• INPUT FOR THIS TASK:
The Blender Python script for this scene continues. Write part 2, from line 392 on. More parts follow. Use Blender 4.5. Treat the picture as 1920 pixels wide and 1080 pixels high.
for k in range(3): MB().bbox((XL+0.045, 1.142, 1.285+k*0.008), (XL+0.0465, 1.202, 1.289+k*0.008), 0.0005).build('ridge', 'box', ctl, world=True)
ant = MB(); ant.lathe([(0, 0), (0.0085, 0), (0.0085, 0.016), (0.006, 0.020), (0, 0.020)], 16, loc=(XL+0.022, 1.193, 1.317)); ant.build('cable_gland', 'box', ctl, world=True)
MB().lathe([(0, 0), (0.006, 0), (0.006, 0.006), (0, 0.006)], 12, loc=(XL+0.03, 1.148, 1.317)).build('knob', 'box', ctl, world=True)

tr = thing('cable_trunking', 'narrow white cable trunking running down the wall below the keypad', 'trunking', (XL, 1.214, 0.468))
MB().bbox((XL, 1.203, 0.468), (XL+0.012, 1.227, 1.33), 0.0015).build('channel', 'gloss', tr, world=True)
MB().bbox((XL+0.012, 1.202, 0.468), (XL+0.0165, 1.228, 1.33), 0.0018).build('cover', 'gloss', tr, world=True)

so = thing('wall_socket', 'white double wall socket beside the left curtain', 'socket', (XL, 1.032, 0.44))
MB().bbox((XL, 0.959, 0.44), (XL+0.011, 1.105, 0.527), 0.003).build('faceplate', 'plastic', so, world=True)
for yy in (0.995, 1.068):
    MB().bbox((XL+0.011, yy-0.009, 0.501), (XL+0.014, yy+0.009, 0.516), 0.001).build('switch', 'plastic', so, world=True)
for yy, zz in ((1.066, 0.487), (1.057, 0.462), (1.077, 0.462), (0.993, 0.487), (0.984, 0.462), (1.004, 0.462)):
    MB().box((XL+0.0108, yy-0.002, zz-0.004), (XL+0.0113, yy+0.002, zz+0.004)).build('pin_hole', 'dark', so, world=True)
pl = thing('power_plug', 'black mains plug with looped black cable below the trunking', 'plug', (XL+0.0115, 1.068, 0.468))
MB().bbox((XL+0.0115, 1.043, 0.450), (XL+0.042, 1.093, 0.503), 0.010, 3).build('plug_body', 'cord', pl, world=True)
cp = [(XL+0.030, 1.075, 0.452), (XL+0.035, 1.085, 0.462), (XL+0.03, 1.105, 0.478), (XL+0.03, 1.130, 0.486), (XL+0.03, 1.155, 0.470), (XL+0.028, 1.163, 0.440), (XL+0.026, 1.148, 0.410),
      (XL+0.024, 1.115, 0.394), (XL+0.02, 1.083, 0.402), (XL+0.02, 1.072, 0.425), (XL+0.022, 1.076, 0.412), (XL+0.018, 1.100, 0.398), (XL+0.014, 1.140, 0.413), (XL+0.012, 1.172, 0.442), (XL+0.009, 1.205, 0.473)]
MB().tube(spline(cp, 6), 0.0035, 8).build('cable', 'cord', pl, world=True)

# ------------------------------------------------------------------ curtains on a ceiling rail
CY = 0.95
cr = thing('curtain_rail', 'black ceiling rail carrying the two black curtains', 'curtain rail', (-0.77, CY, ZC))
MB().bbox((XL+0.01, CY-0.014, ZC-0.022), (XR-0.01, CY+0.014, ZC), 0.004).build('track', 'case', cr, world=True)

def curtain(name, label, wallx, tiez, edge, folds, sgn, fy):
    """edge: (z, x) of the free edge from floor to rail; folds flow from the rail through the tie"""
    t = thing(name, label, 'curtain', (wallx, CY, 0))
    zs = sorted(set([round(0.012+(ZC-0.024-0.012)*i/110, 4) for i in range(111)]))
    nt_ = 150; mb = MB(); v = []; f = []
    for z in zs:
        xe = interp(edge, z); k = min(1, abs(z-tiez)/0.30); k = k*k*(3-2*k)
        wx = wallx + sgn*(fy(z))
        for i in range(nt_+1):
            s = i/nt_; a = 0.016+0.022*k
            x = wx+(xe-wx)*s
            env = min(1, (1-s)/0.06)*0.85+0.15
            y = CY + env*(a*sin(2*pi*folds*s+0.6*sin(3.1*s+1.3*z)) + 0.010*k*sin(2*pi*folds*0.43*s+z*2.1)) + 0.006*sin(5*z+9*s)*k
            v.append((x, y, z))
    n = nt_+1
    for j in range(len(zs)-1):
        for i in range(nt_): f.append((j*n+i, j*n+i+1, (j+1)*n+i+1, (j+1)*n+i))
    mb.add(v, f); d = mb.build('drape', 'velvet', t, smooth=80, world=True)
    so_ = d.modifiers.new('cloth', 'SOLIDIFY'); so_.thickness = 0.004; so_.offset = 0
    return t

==

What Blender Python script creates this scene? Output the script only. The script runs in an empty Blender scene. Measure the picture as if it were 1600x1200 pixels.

* * *

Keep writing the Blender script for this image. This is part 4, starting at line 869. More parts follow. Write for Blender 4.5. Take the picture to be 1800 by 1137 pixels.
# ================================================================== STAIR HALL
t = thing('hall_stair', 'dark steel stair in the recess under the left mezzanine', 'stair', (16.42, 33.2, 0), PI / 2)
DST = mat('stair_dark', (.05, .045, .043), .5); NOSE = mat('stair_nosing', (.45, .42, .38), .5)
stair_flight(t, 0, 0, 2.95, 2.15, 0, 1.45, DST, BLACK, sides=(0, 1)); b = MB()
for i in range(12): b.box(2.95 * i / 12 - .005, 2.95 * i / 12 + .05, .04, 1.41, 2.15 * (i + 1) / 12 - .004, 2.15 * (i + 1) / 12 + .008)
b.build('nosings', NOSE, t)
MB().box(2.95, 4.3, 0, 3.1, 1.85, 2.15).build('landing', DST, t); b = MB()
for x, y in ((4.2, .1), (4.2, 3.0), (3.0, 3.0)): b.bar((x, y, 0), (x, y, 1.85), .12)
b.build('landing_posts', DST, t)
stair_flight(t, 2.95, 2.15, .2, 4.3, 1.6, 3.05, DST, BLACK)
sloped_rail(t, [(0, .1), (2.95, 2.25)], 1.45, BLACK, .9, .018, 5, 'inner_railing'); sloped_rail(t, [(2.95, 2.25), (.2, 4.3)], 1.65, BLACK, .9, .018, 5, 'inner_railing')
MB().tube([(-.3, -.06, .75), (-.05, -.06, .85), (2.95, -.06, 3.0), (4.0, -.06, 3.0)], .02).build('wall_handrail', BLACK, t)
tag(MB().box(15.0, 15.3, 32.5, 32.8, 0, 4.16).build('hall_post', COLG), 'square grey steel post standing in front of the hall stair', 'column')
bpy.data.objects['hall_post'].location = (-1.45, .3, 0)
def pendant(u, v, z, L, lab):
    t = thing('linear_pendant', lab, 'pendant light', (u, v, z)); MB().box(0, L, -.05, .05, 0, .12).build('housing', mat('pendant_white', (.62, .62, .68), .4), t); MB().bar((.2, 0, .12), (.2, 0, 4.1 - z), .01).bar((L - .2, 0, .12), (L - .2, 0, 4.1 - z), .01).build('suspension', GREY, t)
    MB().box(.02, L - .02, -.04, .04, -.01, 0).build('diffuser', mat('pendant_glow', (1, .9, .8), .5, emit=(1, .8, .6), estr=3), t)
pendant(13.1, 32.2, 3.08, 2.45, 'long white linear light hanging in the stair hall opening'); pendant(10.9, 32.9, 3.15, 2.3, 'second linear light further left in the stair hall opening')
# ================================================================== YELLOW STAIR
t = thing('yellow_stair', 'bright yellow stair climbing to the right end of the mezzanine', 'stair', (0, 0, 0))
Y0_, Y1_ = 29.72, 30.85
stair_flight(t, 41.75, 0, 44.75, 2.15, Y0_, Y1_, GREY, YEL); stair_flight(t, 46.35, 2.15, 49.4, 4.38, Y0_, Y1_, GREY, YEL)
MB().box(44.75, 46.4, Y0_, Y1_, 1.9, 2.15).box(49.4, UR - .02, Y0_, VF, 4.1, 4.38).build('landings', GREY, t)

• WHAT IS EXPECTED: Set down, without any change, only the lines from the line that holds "The Blender Python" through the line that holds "0.0018).build('cover', 'gloss', tr, world=True)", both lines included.

• SOLUTION FOR THIS EXERCISE:
The Blender Python script for this scene continues. Write part 2, from line 392 on. More parts follow. Use Blender 4.5. Treat the picture as 1920 pixels wide and 1080 pixels high.
for k in range(3): MB().bbox((XL+0.045, 1.142, 1.285+k*0.008), (XL+0.0465, 1.202, 1.289+k*0.008), 0.0005).build('ridge', 'box', ctl, world=True)
ant = MB(); ant.lathe([(0, 0), (0.0085, 0), (0.0085, 0.016), (0.006, 0.020), (0, 0.020)], 16, loc=(XL+0.022, 1.193, 1.317)); ant.build('cable_gland', 'box', ctl, world=True)
MB().lathe([(0, 0), (0.006, 0), (0.006, 0.006), (0, 0.006)], 12, loc=(XL+0.03, 1.148, 1.317)).build('knob', 'box', ctl, world=True)

tr = thing('cable_trunking', 'narrow white cable trunking running down the wall below the keypad', 'trunking', (XL, 1.214, 0.468))
MB().bbox((XL, 1.203, 0.468), (XL+0.012, 1.227, 1.33), 0.0015).build('channel', 'gloss', tr, world=True)
MB().bbox((XL+0.012, 1.202, 0.468), (XL+0.0165, 1.228, 1.33), 0.0018).build('cover', 'gloss', tr, world=True)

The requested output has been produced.